I’ve talked about various inspirations and influences that led me to writing fantasy, an urge that has stuck with me since childhood, but it seems to me that at times I am endlessly circling around the central question of this series without ever answering it. I think in part because I’m answering it piecemeal, a long form puzzle to put together on a rainy day.
But today I think why not try to put my finger on one prime mover in my desire to write.
Beyond the things that inspired me, that influenced me, that shaped the course of my imagination, beyond the things that drive the particular form of my fiction and alongside the primal urge to simply speak and tell stories is the desire to say something new. In my youth I wanted to shout huge NEW things that were mindblowing (at least to me). The first paragraph of this blog was a major thesis of my first unpublished novel. The need to try to explain, to encapsulate, to know (a moment, an emotion, the universe – what it is that needs to be explained, encapsulated, understood is almost secondary to the pathological desire to capture it in words, so another may also know this thing, the butterfly of rarity that you have magically managed to pin down, without killing. (If you kill it, it won’t live in the minds of others. Mangled writing represents the corpses of thoughts that writers tried to capture, but didn’t quite manage to keep alive. This could well be a classic exemplar of the form.)) The desire to do this runs up against the sense that thought is fleeting and can rarely be caught, however much we want to capture and crystallize it into something beautiful. And of course the feeling lingers that capturing something free and fleeting is to alter its nature and rob it of its beauty – the Schrödinger’s cat of creativity – if you record a moment perfectly, have you also somehow destroyed what made it special?
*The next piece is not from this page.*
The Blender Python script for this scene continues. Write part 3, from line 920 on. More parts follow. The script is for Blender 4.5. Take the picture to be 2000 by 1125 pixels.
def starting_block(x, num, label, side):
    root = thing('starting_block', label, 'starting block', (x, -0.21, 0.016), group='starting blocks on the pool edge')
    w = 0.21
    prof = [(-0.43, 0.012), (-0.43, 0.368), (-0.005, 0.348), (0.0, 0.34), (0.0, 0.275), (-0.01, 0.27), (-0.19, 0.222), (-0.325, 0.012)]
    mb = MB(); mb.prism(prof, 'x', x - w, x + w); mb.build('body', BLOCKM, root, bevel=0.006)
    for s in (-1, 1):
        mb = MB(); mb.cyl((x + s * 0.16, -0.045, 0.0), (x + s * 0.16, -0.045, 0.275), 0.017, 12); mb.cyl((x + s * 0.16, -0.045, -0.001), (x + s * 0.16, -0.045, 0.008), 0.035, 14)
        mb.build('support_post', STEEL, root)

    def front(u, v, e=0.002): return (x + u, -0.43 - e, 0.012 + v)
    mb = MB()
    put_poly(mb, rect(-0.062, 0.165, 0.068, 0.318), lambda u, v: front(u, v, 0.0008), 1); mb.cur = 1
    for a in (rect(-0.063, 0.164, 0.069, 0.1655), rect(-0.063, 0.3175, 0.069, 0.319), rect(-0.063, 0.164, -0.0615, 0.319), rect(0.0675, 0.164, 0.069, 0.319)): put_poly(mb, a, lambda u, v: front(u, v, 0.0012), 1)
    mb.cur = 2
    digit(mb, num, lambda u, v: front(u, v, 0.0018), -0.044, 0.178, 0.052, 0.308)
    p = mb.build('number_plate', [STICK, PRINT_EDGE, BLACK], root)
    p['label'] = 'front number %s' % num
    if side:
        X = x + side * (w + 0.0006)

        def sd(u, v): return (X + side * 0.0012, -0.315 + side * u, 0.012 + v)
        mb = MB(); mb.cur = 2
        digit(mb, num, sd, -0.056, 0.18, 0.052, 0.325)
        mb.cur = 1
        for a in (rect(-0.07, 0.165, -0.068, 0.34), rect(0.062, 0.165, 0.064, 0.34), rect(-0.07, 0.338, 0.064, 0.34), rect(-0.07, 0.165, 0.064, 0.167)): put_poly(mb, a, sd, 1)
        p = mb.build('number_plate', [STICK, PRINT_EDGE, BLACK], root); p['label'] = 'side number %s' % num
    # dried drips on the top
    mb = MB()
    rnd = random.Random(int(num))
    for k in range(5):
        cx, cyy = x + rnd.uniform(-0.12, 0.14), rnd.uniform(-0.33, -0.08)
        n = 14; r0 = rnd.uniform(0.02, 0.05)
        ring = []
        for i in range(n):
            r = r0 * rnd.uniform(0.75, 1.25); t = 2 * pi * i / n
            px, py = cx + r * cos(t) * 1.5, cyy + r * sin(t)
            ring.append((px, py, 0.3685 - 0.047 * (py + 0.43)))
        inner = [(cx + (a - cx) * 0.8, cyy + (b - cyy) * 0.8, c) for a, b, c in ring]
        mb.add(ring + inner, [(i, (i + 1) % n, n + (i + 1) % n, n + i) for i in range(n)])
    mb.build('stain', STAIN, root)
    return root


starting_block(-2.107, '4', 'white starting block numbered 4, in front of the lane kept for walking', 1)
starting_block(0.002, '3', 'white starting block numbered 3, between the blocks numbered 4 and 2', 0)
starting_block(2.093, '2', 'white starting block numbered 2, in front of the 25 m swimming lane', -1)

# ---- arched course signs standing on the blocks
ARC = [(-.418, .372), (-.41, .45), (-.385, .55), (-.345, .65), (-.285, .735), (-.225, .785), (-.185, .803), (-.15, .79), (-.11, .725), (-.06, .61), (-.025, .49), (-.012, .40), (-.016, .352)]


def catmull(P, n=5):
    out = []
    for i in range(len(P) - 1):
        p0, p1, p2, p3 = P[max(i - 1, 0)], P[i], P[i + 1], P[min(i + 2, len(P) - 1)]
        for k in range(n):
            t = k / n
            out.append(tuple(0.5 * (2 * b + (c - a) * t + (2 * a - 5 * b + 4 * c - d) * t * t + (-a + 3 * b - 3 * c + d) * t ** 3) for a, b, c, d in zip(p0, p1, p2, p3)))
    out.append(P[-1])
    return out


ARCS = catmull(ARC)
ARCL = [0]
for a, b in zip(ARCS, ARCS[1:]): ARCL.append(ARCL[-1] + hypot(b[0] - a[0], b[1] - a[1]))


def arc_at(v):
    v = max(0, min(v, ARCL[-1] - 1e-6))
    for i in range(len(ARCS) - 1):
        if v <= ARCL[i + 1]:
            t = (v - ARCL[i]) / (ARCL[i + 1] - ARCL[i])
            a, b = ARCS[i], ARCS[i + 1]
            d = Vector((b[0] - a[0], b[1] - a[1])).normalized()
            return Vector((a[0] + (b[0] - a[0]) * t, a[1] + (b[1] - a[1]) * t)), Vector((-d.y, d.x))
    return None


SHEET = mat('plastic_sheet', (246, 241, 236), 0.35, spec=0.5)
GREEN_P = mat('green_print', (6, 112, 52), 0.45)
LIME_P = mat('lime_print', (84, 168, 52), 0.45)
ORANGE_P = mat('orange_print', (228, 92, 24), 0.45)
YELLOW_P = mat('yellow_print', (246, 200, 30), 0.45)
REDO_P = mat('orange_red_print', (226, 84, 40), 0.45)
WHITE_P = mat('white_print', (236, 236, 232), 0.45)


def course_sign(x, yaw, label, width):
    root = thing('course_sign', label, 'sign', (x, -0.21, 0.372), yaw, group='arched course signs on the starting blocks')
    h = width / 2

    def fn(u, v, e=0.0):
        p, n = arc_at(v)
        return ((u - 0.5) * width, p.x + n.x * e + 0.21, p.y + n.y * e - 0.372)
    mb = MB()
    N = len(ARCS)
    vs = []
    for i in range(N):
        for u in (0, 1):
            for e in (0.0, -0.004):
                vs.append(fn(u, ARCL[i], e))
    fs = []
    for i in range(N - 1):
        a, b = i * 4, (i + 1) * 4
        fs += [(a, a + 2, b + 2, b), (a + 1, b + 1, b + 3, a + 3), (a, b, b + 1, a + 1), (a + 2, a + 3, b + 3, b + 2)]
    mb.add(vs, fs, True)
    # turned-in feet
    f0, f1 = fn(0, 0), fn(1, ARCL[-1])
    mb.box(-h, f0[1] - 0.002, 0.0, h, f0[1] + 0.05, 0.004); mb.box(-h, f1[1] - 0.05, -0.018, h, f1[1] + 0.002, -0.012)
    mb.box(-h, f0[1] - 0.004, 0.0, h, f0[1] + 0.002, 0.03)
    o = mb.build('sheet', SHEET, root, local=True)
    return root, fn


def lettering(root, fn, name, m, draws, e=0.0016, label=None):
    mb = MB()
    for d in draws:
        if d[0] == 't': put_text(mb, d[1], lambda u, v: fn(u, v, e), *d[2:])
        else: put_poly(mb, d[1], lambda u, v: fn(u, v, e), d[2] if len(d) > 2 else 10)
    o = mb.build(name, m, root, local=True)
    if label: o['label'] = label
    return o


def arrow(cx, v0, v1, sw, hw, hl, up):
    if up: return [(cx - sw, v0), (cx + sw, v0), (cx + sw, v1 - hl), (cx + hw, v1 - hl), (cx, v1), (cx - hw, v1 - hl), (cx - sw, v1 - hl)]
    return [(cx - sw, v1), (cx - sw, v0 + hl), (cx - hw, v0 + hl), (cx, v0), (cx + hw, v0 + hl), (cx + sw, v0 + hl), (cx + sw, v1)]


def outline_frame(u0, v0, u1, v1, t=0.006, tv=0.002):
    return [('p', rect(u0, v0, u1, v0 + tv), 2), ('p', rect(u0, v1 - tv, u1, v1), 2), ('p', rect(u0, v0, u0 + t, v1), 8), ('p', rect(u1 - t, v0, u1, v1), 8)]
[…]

I cannot deny that simple ego plays its part in the desire to be an ‘original’. I think that most modern writers write, or started writing to record parts of themselves, however shadowed, hidden, or obscured by image and subject. There is a certain sense of wanting to leave our smudged fingerprints behind us, to at least be regarded, if only briefly, by another, one mind to another. I woz ‘ere, ‘ere I woz, woz I ‘ere? I used to insert ‘ere woz I! (Superfluously) to that little ditty, until I realized it added very little, and in fact ruined the simplicity of the three line scheme. I was trying to be different, but marring the original.
In writing fantasy I do want to write something different, perhaps a style, or a subject not necessarily seen a hundred times before. Of course there are elements and tropes seen many times already: use the word wizard and you tap into oceans of association by now. Every story written by every writer is in a sense original no matter how derivative it may appear, because nobody (I believe) can erase their own voice: a perfect stylistic mimic will create their own content, a copier of content will have their own stylistic tics. In trying to be as others, still they betray themselves. In trying to be different, we are drowned in how we are just the same as everyone else, all those voices that came before us and staked out the ground of the genre or subject we wish to discuss.
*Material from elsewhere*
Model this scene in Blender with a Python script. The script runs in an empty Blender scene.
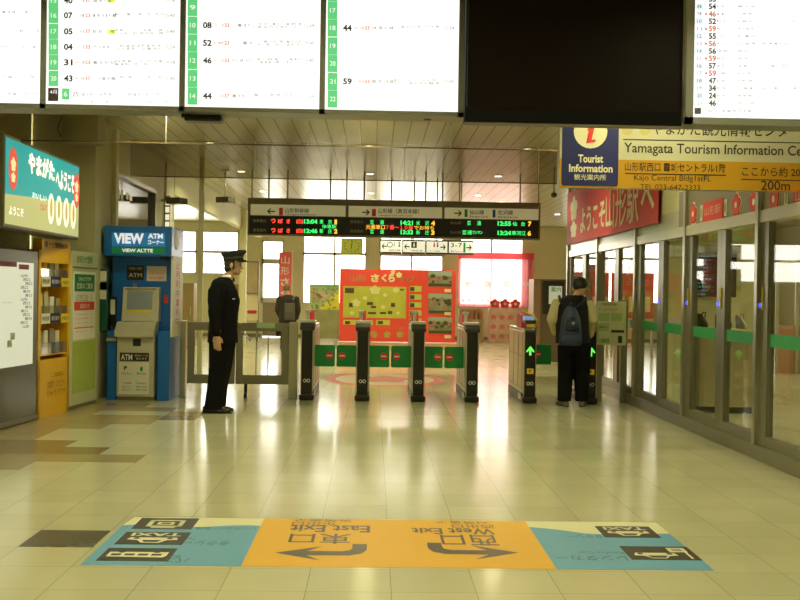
import bpy, bmesh, math, random
from mathutils import Vector, Matrix
random.seed(7)
V = Vector
S = bpy.context.scene
COL = S.collection
PI = math.pi
# ------------------------------------------------------------------ camera
FPX, CAMZ = 1050.0, 1.4
yaw, pit, rol = 26.1/FPX, 7.0/FPX, math.radians(0.9)
fwd = V((math.sin(yaw)*math.cos(pit), math.cos(yaw)*math.cos(pit), -math.sin(pit)))
r0 = V((math.cos(yaw), -math.sin(yaw), 0)); u0 = r0.cross(fwd)
RT = r0*math.cos(rol) + u0*math.sin(rol); UP = -r0*math.sin(rol) + u0*math.cos(rol)
EYE = V((0, 0, CAMZ))
cd = bpy.data.cameras.new('camera'); cam = bpy.data.objects.new('camera', cd); COL.objects.link(cam)
cam.matrix_world = Matrix((( RT.x, UP.x, -fwd.x, EYE.x), (RT.y, UP.y, -fwd.y, EYE.y), (RT.z, UP.z, -fwd.z, EYE.z), (0, 0, 0, 1)))
cd.sensor_width = 36; cd.lens = 36*FPX/800; cd.clip_end = 200
S.camera = cam
def ray(px, py): return fwd*FPX + RT*(px-400) + UP*(300-py)
def hit(px, py, o, n):
    d = ray(px, py); return EYE + d*((V(o)-EYE).dot(n)/d.dot(n))
def at(px, py, Y): return hit(px, py, (0, Y, 0), V((0, 1, 0)))
def fl(px, py): return hit(px, py, (0, 0, 0), V((0, 0, 1)))
# ------------------------------------------------------------------ materials
MATS = {}
def mat(name, col, rough=.5, metal=0., var=.06, scale=6., emit=None, est=1., bump=0., spec=.5, coat=0.):
    if name in MATS: return MATS[name]
    m = bpy.data.materials.new(name); m.use_nodes = True; nt = m.node_tree; b = nt.nodes['Principled BSDF']
    c = (*col, 1)
    tc = nt.nodes.new('ShaderNodeTexCoord'); nz = nt.nodes.new('ShaderNodeTexNoise'); nz.inputs['Scale'].default_value = scale; nz.inputs['Detail'].default_value = 5
    nt.links.new(tc.outputs['Object'], nz.inputs['Vector'])
    mr = nt.nodes.new('ShaderNodeMapRange'); mr.inputs['To Min'].default_value = 1-var; mr.inputs['To Max'].default_value = 1+var
    nt.links.new(nz.outputs['Fac'], mr.inputs['Value'])
    vm = nt.nodes.new('ShaderNodeVectorMath'); vm.operation = 'SCALE'; vm.inputs[0].default_value = col
    nt.links.new(mr.outputs['Result'], vm.inputs['Scale'])
    nt.links.new(vm.outputs['Vector'], b.inputs['Base Color'])
    b.inputs['Roughness'].default_value = rough; b.inputs['Metallic'].default_value = metal
    b.inputs['Specular IOR Level'].default_value = spec; b.inputs['Coat Weight'].default_value = coat
    if emit:
        b.inputs['Emission Color'].default_value = (*emit, 1); b.inputs['Emission Strength'].default_value = est
    if bump:
        bp = nt.nodes.new('ShaderNodeBump'); bp.inputs['Strength'].default_value = bump; bp.inputs['Distance'].default_value = .01
        nt.links.new(nz.outputs['Fac'], bp.inputs['Height']); nt.links.new(bp.outputs['Normal'], b.inputs['Normal'])
    MATS[name] = m; return m
def glow(name, col, st): return mat(name, tuple(c*.3 for c in col), .4, emit=col, est=st)
def glassmat(name, tint=(.93, .95, .92), refl=.12, haze=0., hazecol=(.6, .6, .5)):
    if name in MATS: return MATS[name]
    m = bpy.data.materials.new(name); m.use_nodes = True; nt = m.node_tree; nt.nodes.clear()
    o = nt.nodes.new('ShaderNodeOutputMaterial'); t = nt.nodes.new('ShaderNodeBsdfTransparent'); t.inputs[0].default_value = (*tint, 1)
    g = nt.nodes.new('ShaderNodeBsdfGlossy'); g.inputs['Roughness'].default_value = .02
    lw = nt.nodes.new('ShaderNodeLayerWeight'); lw.inputs['Blend'].default_value = .25
    mr = nt.nodes.new('ShaderNodeMapRange'); mr.inputs['To Min'].default_value = refl*.5; mr.inputs['To Max'].default_value = min(1, refl*4)
    mx = nt.nodes.new('ShaderNodeMixShader'); nt.links.new(lw.outputs['Facing'], mr.inputs['Value']); nt.links.new(mr.outputs[0], mx.inputs[0])
    src = t.outputs[0]
    if haze:
        d = nt.nodes.new('ShaderNodeBsdfDiffuse'); d.inputs[0].default_value = (*hazecol, 1); m2 = nt.nodes.new('ShaderNodeMixShader'); m2.inputs[0].default_value = haze
        nt.links.new(t.outputs[0], m2.inputs[1]); nt.links.new(d.outputs[0], m2.inputs[2]); src = m2.outputs[0]
    nt.links.new(src, mx.inputs[1]); nt.links.new(g.outputs[0], mx.inputs[2]); nt.links.new(mx.outputs[0], o.inputs[0])
    MATS[name] = m; return m
def stripes(name, col, line, period, width, axis, rough=.3, metal=0., axis2=None, period2=1, width2=.01, var=.05, bump=0., spec=.5, nscale=2.):
    """surface with thin joint lines across AXIS every PERIOD metres (world coordinates)"""
    m = bpy.data.materials.new(name); m.use_nodes = True; nt = m.node_tree; b = nt.nodes['Principled BSDF']
    g = nt.nodes.new('ShaderNodeNewGeometry'); sp = nt.nodes.new('ShaderNodeSeparateXYZ'); nt.links.new(g.outputs['Position'], sp.inputs[0])
    def math_(op, a, bb):
        n = nt.nodes.new('ShaderNodeMath'); n.operation = op
        for i, v in enumerate((a, bb)):
            if isinstance(v, (int, float)): n.inputs[i].default_value = v
            elif v is not None: nt.links.new(v, n.inputs[i])
        return n.outputs[0]
    def joint(ax, p, w, off=0.):
        q = math_('ADD', sp.outputs[ax], 100*p+off); q = math_('MODULO', q, p); return math_('LESS_THAN', q, w)
    j = joint(axis, period, width)
    if axis2: j = math_('MAXIMUM', j, joint(axis2, period2, width2))
    nz = nt.nodes.new('ShaderNodeTexNoise'); nz.inputs['Scale'].default_value = nscale; nz.inputs['Detail'].default_value = 6; nt.links.new(g.outputs['Position'], nz.inputs['Vector'])
    mr = nt.nodes.new('ShaderNodeMapRange'); mr.inputs['To Min'].default_value = 1-var; mr.inputs['To Max'].default_value = 1+var; nt.links.new(nz.outputs['Fac'], mr.inputs['Value'])
    vm = nt.nodes.new('ShaderNodeVectorMath'); vm.operation = 'SCALE'; vm.inputs[0].default_value = col; nt.links.new(mr.outputs[0], vm.inputs['Scale'])
    mx = nt.nodes.new('ShaderNodeMix'); mx.data_type = 'RGBA'; nt.links.new(j, mx.inputs[0]); nt.links.new(vm.outputs[0], mx.inputs[6]); mx.inputs[7].default_value = (*line, 1)
    nt.links.new(mx.outputs[2], b.inputs['Base Color'])
    rr = nt.nodes.new('ShaderNodeMapRange'); rr.inputs['To Min'].default_value = rough*.85; rr.inputs['To Max'].default_value = rough*1.25; nt.links.new(nz.outputs['Fac'], rr.inputs['Value'])
    nt.links.new(rr.outputs[0], b.inputs['Roughness'])
    b.inputs['Metallic'].default_value = metal; b.inputs['Specular IOR Level'].default_value = spec
    if bump:
        n2 = nt.nodes.new('ShaderNodeTexNoise'); n2.inputs['Scale'].default_value = 3.; nt.links.new(g.outputs['Position'], n2.inputs['Vector'])
        bp = nt.nodes.new('ShaderNodeBump'); bp.inputs['Strength'].default_value = bump; bp.inputs['Distance'].default_value = .02; nt.links.new(n2.outputs['Fac'], bp.inputs['Height']); nt.links.new(bp.outputs['Normal'], b.inputs['Normal'])
    MATS[name] = m; return m
def floormat(name, col, rough):
    """0.4 m floor tiles: tile to tile tone, fine joints, a stronger joint every fourth tile"""
    m = stripes(name, col, tuple(c*.6 for c in col), .4, .004, 'X', rough, 0, 'Y', .4, .004, .07, bump=.035)
    nt = m.node_tree; b = nt.nodes['Principled BSDF']; mx = [n for n in nt.nodes if n.type == 'MIX'][0]
    g = [n for n in nt.nodes if n.type == 'NEW_GEOMETRY'][0]
    sb = nt.nodes.new('ShaderNodeVectorMath'); sb.operation = 'SUBTRACT'; sb.inputs[1].default_value = (.1, .1, 0); nt.links.new(g.outputs['Position'], sb.inputs[0])
    nt.links.new(sb.outputs[0], [n for n in nt.nodes if n.type == 'SEPXYZ'][0].inputs[0])
    sn = nt.nodes.new('ShaderNodeVectorMath'); sn.operation = 'SNAP'; sn.inputs[1].default_value = (.4, .4, 9); nt.links.new(sb.outputs[0], sn.inputs[0])
    wn = nt.nodes.new('ShaderNodeTexWhiteNoise'); nt.links.new(sn.outputs[0], wn.inputs['Vector'])
    mr = nt.nodes.new('ShaderNodeMapRange'); mr.inputs['To Min'].default_value = .96; mr.inputs['To Max'].default_value = 1.04; nt.links.new(wn.outputs['Value'], mr.inputs['Value'])
    vm = nt.nodes.new('ShaderNodeVectorMath'); vm.operation = 'SCALE'; nt.links.new(mx.outputs[2], vm.inputs[0]); nt.links.new(mr.outputs[0], vm.inputs['Scale'])
    nt.links.new(vm.outputs[0], b.inputs['Base Color'])
    return m
# ------------------------------------------------------------------ frames and mesh builder
class Fr:
    def __init__(s, o, R, U): s.o = V(o); s.R = V(R); s.U = V(U); s.n = s.R.cross(s.U)
    def p(s, u, v, t=0): return s.o + s.R*u + s.U*v + s.n*t
    def uv(s, px, py):
        q = hit(px, py, s.o, s.n) - s.o; return q.dot(s.R), q.dot(s.U)
    def r(s, x0, yt, x1, yb):
        a = s.uv(x0, yt); b = s.uv(x0, yb); c = s.uv(x1, (yt+yb)/2); return a[0], b[1], c[0], a[1]
def front(Y): return Fr((0, Y, 0), (1, 0, 0), (0, 0, 1))
def leftw(X): return Fr((X, 0, 0), (0, 1, 0), (0, 0, 1))
def rightw(X): return Fr((X, 0, 0), (0, -1, 0), (0, 0, 1))
FLR = Fr((0, 0, 0), (-1, 0, 0), (0, -1, 0))
_tc = {}
def textgeo(s, bold=0.):
    if any(ord(ch) > 0x3400 for ch in s): bold = min(bold, .008)
    k = (s, bold)
    if k not in _tc:
        c = bpy.data.curves.new('t', 'FONT'); c.body = s; c.size = 1; c.resolution_u = 3; c.offset = bold; c.fill_mode = 'FRONT'
        o = bpy.data.objects.new('t', c); COL.objects.link(o); bpy.context.view_layer.update()
        me = bpy.data.meshes.new_from_object(o.evaluated_get(bpy.context.evaluated_depsgraph_get()))
        vs = [v.co.copy() for v in me.vertices]; fs = [tuple(p.vertices) for p in me.polygons]
        bpy.data.objects.remove(o); bpy.data.curves.remove(c); bpy.data.meshes.remove(me)
        _tc[k] = (vs, fs)
    return _tc[k]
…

This is why genres get expanded, why new forms are created – the restless desire to find a new way of expressing old ideas for new generations, as conceived by single minds who just had to speak.
It is so easy to be jaded. I get the message in Sheryl’s song. Or Cypress Hill’s. But damn me, I still want to write my stories, and I (perhaps foolishly) still think they are new, and say things just a little differently to those that came before. The urge to say “this was my voice, this was my song”, is strong, and no matter what the genre, I think when you look at a writer’s work closely, you will see the desire there to be noted as something original in some way – maybe in the engine block, maybe in the fairing, maybe just in the way the story rides.
So there you have it: this week’s confession – not surprising I think. I write fantasy because it is a mainline to being original – if everything in the world of your creation is your choice, then it is hard not to imagine that the expression of your choices will be original. That is the baseline. If from there you want to write the stories you never read, but wanted to, there is an extra dollop of possible originality – but of course all of your fellow generational cohort who grew up reading those same books are also kicking against those traditions, many in ways very similar to your own. If your writing is not a reaction to anything you read, but an expression of newly synthesized ideas in a unique environment, well, don’t be surprised if it reads to others like a strange mix of Aristotle, Molière, and Tolstoy. Many restless minds before you have tried to capture the ineffable too. Doesn’t mean you shouldn’t try though.
It ain’t easy, being an original. But we all are. So just write.